### INSTRUCTIONS TO FOLLOW
Give back every line exactly as it appears, pictures excluded.

### RECORDS FOR THIS EXERCISE
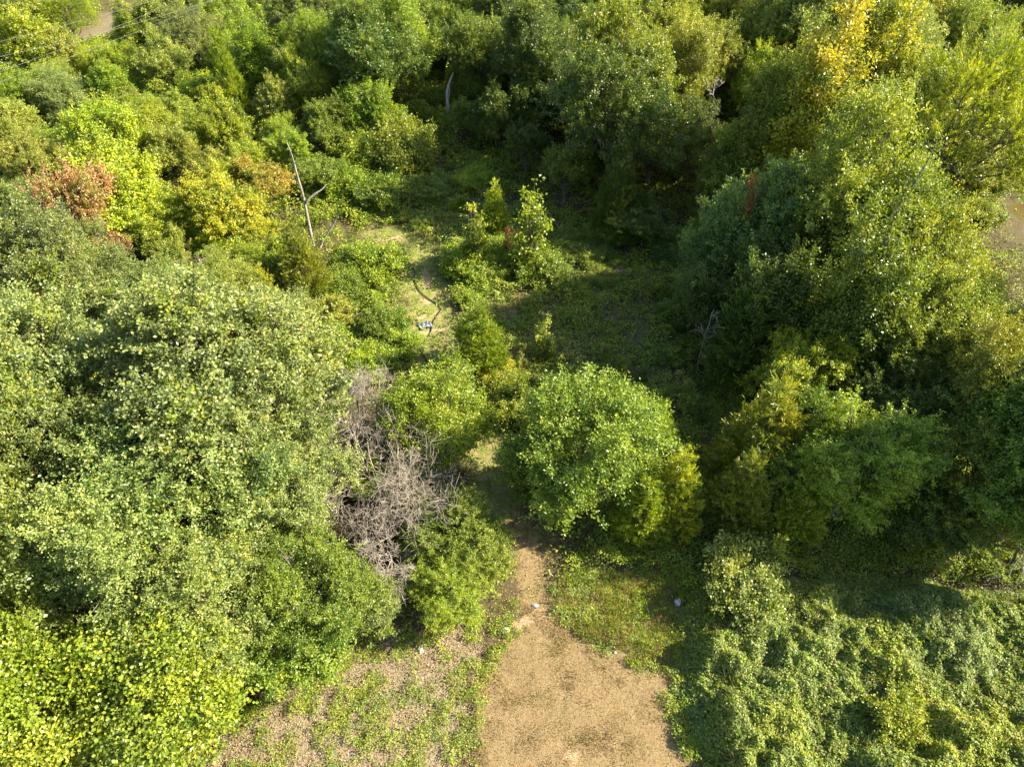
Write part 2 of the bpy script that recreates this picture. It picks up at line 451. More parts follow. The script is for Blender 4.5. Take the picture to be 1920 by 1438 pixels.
def ball_lobes(seed, R, zc, hh, n, lr=(.26, .42), bottom=-.45, inner=.3):
    rng = np.random.default_rng(seed); out = []; kk = rng.normal(0, 2.2, (4, 3)); ph = rng.uniform(0, 6, 4)
    while len(out) < n:
        d = unit(rng.normal(size=3))
        if d[2] < bottom: continue
        f = inner + (.86 - inner) * rng.random() ** .6
        r = R * rng.uniform(*lr)
        c = d * f * np.array((R, R, hh)) * rng.uniform(.85, 1.08) * (1 + .13 * float(np.sin(kk @ d + ph).sum())); c[:2] += rng.normal(0, R * .05, 2)
        out.append((c[0], c[1], max(zc + c[2], r * .5), r))
    return out
def spire_lobes(seed, R, z0, z1, plumes, lr=.34):
    rng = np.random.default_rng(seed); out = []
    for k in range(plumes):
        a = 6.283 * k / plumes + rng.uniform(-.4, .4); q = 0 if k == 0 else R * rng.uniform(.35, .72)
        top = z1 * (1 if k == 0 else rng.uniform(.66, .95)); x, y = q * math.cos(a), q * math.sin(a)
        m = 9
        for i in range(m):
            u = i / (m - 1); r = R * lr * (1.25 - .95 * u) * rng.uniform(.8, 1.15)
            out.append((x * (.6 + .5 * u) + rng.normal(0, .15), y * (.6 + .5 * u) + rng.normal(0, .15), z0 + (top - z0) * u, r))
    return out
def cone_lobes(seed, R, z0, z1, n, round_=.75):
    rng = np.random.default_rng(seed); out = []
    for i in range(n):
        u = (i / (n - 1)) ** .85; a = i * 2.4 + rng.uniform(-.5, .5)
        rad = R * (1 - u) ** round_ * (.65 if u < .06 else 1)
        out.append((rad * .68 * math.cos(a), rad * .68 * math.sin(a), z0 + (z1 - z0) * u + rng.normal(0, .1), max(.20, rad * rng.uniform(.36, .5))))
    return out

PR = {}
PR['oak'] = [make_proto(10 + i, 5, 6.6, 4.6, ball_lobes(10 + i, 5, 6.6, 4.6, 70, (.13, .29), -.85, .25), 16, 3700, .15, .10, trunk_r=.30, twigs=5, spread=.12) for i in range(6)]
PR['bushy'] = [make_proto(30 + i, 3, 4.3, 2.9, ball_lobes(30 + i, 3, 4.3, 2.9, 36, (.17, .36), -.7, .35), 14, 1800, .155, .10, trunk_r=.17, twigs=3, spread=.115) for i in range(6)]
PR['fine'] = [make_proto(40 + i, 3.6, 4.6, 3.4, ball_lobes(40 + i, 3.6, 4.6, 3.4, 40, (.18, .34), -.75, .4), 16, 2800, .135, .085, trunk_r=.2, twigs=4, spread=.14) for i in range(2)]
PR['tall'] = [make_proto(50 + i, 3, 8.2, 5.2, spire_lobes(50 + i, 3, 2.6, 13.2, 6), 15, 2700, .155, .10, trunk_r=.24, twigs=2) for i in range(3)]
PR['wispy'] = [make_proto(60 + i, 5, 7.4, 4.6, ball_lobes(60 + i, 5, 7.4, 4.6, 42, (.20, .36), -.55, .35), 18, 2900, .22, .05, 'wispy', .3, 4) for i in range(2)]
PR['cedar'] = [make_proto(70 + i, 1.7, 2.6, 2.6, cone_lobes(70 + i, 1.7, .45, 5.2, 44), 16, 1050, .26, .045, 'spray', .12) for i in range(3)]
PR['bigleaf'] = [make_proto(80 + i, 3.2, 4.2, 3.2, ball_lobes(80 + i, 3.2, 4.2, 3.2, 30, (.20, .36), -.7, .35), 14, 1900, .16, .13, trunk_r=.16, twigs=3, spread=.22) for i in range(2)]
PR['shrub'] = [make_proto(90 + i, 1.2, .85, .85, ball_lobes(90 + i, 1.2, .85, .85, 14, (.28, .46), -.5, .3), 12, 420, .12, .08, trunk_r=.05, twigs=2, spread=.12, stems=3) for i in range(4)]
PR['vine'] = [make_proto(100 + i, 2.2, .6, 1.0, ball_lobes(100 + i, 2.2, .6, 1.0, 30, (.14, .36), -.3, .35), 13, 1200, .125, .10, trunk_r=.06, twigs=1, spread=.13, upness=1.0, stems=3) for i in range(3)]
PR['spike'] = [make_proto(110 + i, .8, 1.7, 1.7, spire_lobes(110 + i, .8, .3, 3.6, 5, .30), 11, 330, .13, .08, trunk_r=.05, twigs=1, spread=.11, stems=2) for i in range(2)]
for L_ in PR.values():
    for p_ in L_:
        if p_.R <= 1.3 or p_.zc < 1: p_.crown.name, p_.trunk.name = 'foliage', 'stem'

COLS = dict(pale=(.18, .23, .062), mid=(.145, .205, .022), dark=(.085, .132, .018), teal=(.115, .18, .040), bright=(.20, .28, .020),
            ygreen=(.255, .31, .020), yellow=(.33, .33, .022), olive=(.20, .24, .027), tan=(.25, .285, .045), orange=(.36, .28, .04),
            red=(.31, .20, .085), leafy=(.155, .225, .024), lemon=(.225, .285, .022), gold=(.215, .235, .024), rust=(.24, .09, .024), grey=(.20, .25, .062))
WORD = dict(pale='pale silvery green', mid='mid green', dark='dark green', teal='bluish green', bright='bright green', ygreen='yellow-green',
            yellow='golden yellow', olive='olive green', tan='tan-green', orange='orange-tinged', red='reddish-leaved', leafy='leaf green', lemon='yellow-green', gold='golden', rust='rust-brown', grey='grey-green')
KIND = dict(oak=('broadleaf_tree', 'spreading tree', 'tree'), bushy=('bushy_tree', 'bushy tree', 'tree'), fine=('bushy_tree', 'rounded tree', 'tree'),
            tall=('tall_tree', 'tall tree', 'tree'), wispy=('feathery_tree', 'feathery tree', 'tree'), cedar=('cedar_tree', 'cedar', 'cedar'),
            bigleaf=('large_leaved_tree', 'large-leaved tree', 'tree'), shrub=('shrub', 'shrub', 'shrub'), vine=('vine_mound', 'vine-covered mound', 'shrub'),
            spike=('spiky_shrub', 'spiky shrub', 'shrub'))
GROUP = dict(tree='trees of the wood', cedar='cedars among the broadleaf trees', shrub='shrubs of the undergrowth')
PLANTS = []     # (pixel of crown, root, kind word, colour word, category, own label or None, world radius, xy)
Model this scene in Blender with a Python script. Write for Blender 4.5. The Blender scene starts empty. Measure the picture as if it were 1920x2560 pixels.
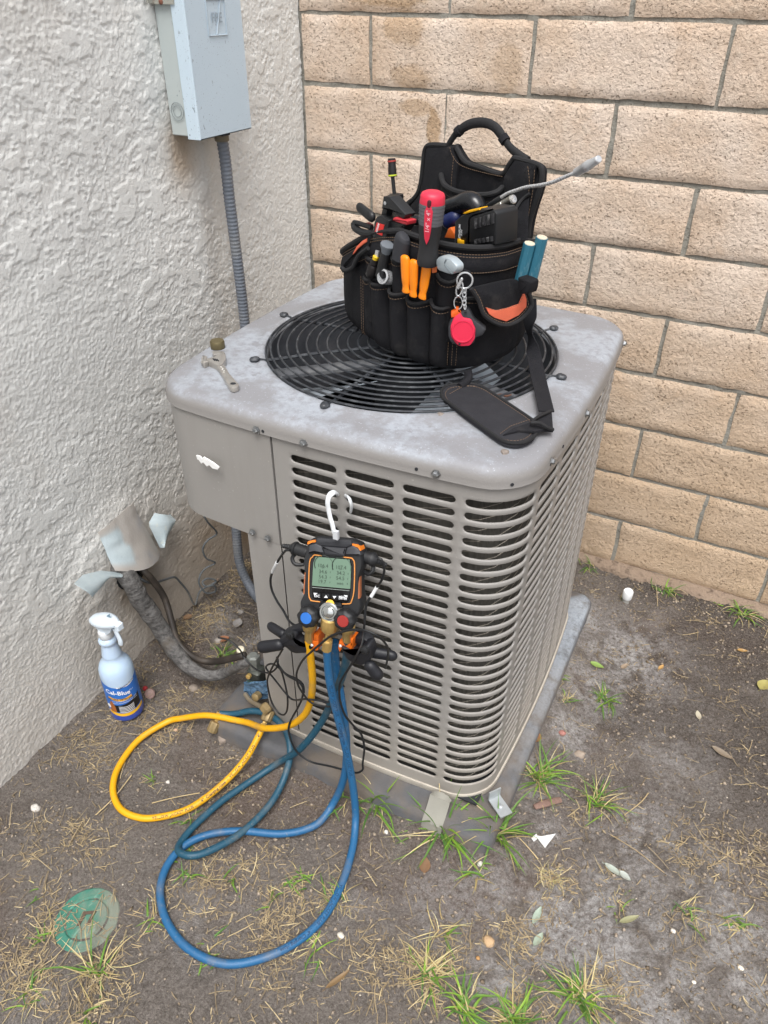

### PROBLEM SOLUTION
Write part 2 of the bpy script that recreates this picture. It picks up at line 451. More parts follow. The script is for Blender 4.5. Take the picture to be 1920 by 1438 pixels.
def ball_lobes(seed, R, zc, hh, n, lr=(.26, .42), bottom=-.45, inner=.3):
    rng = np.random.default_rng(seed); out = []; kk = rng.normal(0, 2.2, (4, 3)); ph = rng.uniform(0, 6, 4)
    while len(out) < n:
        d = unit(rng.normal(size=3))
        if d[2] < bottom: continue
        f = inner + (.86 - inner) * rng.random() ** .6
        r = R * rng.uniform(*lr)
        c = d * f * np.array((R, R, hh)) * rng.uniform(.85, 1.08) * (1 + .13 * float(np.sin(kk @ d + ph).sum())); c[:2] += rng.normal(0, R * .05, 2)
        out.append((c[0], c[1], max(zc + c[2], r * .5), r))
    return out
def spire_lobes(seed, R, z0, z1, plumes, lr=.34):
    rng = np.random.default_rng(seed); out = []
    for k in range(plumes):
        a = 6.283 * k / plumes + rng.uniform(-.4, .4); q = 0 if k == 0 else R * rng.uniform(.35, .72)
        top = z1 * (1 if k == 0 else rng.uniform(.66, .95)); x, y = q * math.cos(a), q * math.sin(a)
        m = 9
        for i in range(m):
            u = i / (m - 1); r = R * lr * (1.25 - .95 * u) * rng.uniform(.8, 1.15)
            out.append((x * (.6 + .5 * u) + rng.normal(0, .15), y * (.6 + .5 * u) + rng.normal(0, .15), z0 + (top - z0) * u, r))
    return out
def cone_lobes(seed, R, z0, z1, n, round_=.75):
    rng = np.random.default_rng(seed); out = []
    for i in range(n):
        u = (i / (n - 1)) ** .85; a = i * 2.4 + rng.uniform(-.5, .5)
        rad = R * (1 - u) ** round_ * (.65 if u < .06 else 1)
        out.append((rad * .68 * math.cos(a), rad * .68 * math.sin(a), z0 + (z1 - z0) * u + rng.normal(0, .1), max(.20, rad * rng.uniform(.36, .5))))
    return out

PR = {}
PR['oak'] = [make_proto(10 + i, 5, 6.6, 4.6, ball_lobes(10 + i, 5, 6.6, 4.6, 70, (.13, .29), -.85, .25), 16, 3700, .15, .10, trunk_r=.30, twigs=5, spread=.12) for i in range(6)]
PR['bushy'] = [make_proto(30 + i, 3, 4.3, 2.9, ball_lobes(30 + i, 3, 4.3, 2.9, 36, (.17, .36), -.7, .35), 14, 1800, .155, .10, trunk_r=.17, twigs=3, spread=.115) for i in range(6)]
PR['fine'] = [make_proto(40 + i, 3.6, 4.6, 3.4, ball_lobes(40 + i, 3.6, 4.6, 3.4, 40, (.18, .34), -.75, .4), 16, 2800, .135, .085, trunk_r=.2, twigs=4, spread=.14) for i in range(2)]
PR['tall'] = [make_proto(50 + i, 3, 8.2, 5.2, spire_lobes(50 + i, 3, 2.6, 13.2, 6), 15, 2700, .155, .10, trunk_r=.24, twigs=2) for i in range(3)]
PR['wispy'] = [make_proto(60 + i, 5, 7.4, 4.6, ball_lobes(60 + i, 5, 7.4, 4.6, 42, (.20, .36), -.55, .35), 18, 2900, .22, .05, 'wispy', .3, 4) for i in range(2)]
PR['cedar'] = [make_proto(70 + i, 1.7, 2.6, 2.6, cone_lobes(70 + i, 1.7, .45, 5.2, 44), 16, 1050, .26, .045, 'spray', .12) for i in range(3)]
PR['bigleaf'] = [make_proto(80 + i, 3.2, 4.2, 3.2, ball_lobes(80 + i, 3.2, 4.2, 3.2, 30, (.20, .36), -.7, .35), 14, 1900, .16, .13, trunk_r=.16, twigs=3, spread=.22) for i in range(2)]
PR['shrub'] = [make_proto(90 + i, 1.2, .85, .85, ball_lobes(90 + i, 1.2, .85, .85, 14, (.28, .46), -.5, .3), 12, 420, .12, .08, trunk_r=.05, twigs=2, spread=.12, stems=3) for i in range(4)]
PR['vine'] = [make_proto(100 + i, 2.2, .6, 1.0, ball_lobes(100 + i, 2.2, .6, 1.0, 30, (.14, .36), -.3, .35), 13, 1200, .125, .10, trunk_r=.06, twigs=1, spread=.13, upness=1.0, stems=3) for i in range(3)]
PR['spike'] = [make_proto(110 + i, .8, 1.7, 1.7, spire_lobes(110 + i, .8, .3, 3.6, 5, .30), 11, 330, .13, .08, trunk_r=.05, twigs=1, spread=.11, stems=2) for i in range(2)]
for L_ in PR.values():
    for p_ in L_:
        if p_.R <= 1.3 or p_.zc < 1: p_.crown.name, p_.trunk.name = 'foliage', 'stem'

COLS = dict(pale=(.18, .23, .062), mid=(.145, .205, .022), dark=(.085, .132, .018), teal=(.115, .18, .040), bright=(.20, .28, .020),
            ygreen=(.255, .31, .020), yellow=(.33, .33, .022), olive=(.20, .24, .027), tan=(.25, .285, .045), orange=(.36, .28, .04),
            red=(.31, .20, .085), leafy=(.155, .225, .024), lemon=(.225, .285, .022), gold=(.215, .235, .024), rust=(.24, .09, .024), grey=(.20, .25, .062))
WORD = dict(pale='pale silvery green', mid='mid green', dark='dark green', teal='bluish green', bright='bright green', ygreen='yellow-green',
            yellow='golden yellow', olive='olive green', tan='tan-green', orange='orange-tinged', red='reddish-leaved', leafy='leaf green', lemon='yellow-green', gold='golden', rust='rust-brown', grey='grey-green')
KIND = dict(oak=('broadleaf_tree', 'spreading tree', 'tree'), bushy=('bushy_tree', 'bushy tree', 'tree'), fine=('bushy_tree', 'rounded tree', 'tree'),
            tall=('tall_tree', 'tall tree', 'tree'), wispy=('feathery_tree', 'feathery tree', 'tree'), cedar=('cedar_tree', 'cedar', 'cedar'),
            bigleaf=('large_leaved_tree', 'large-leaved tree', 'tree'), shrub=('shrub', 'shrub', 'shrub'), vine=('vine_mound', 'vine-covered mound', 'shrub'),
            spike=('spiky_shrub', 'spiky shrub', 'shrub'))
GROUP = dict(tree='trees of the wood', cedar='cedars among the broadleaf trees', shrub='shrubs of the undergrowth')
PLANTS = []     # (pixel of crown, root, kind word, colour word, category, own label or None, world radius, xy)
Model this scene in Blender with a Python script. Write for Blender 4.5. The Blender scene starts empty. Measure the picture as if it were 1920x2560 pixels.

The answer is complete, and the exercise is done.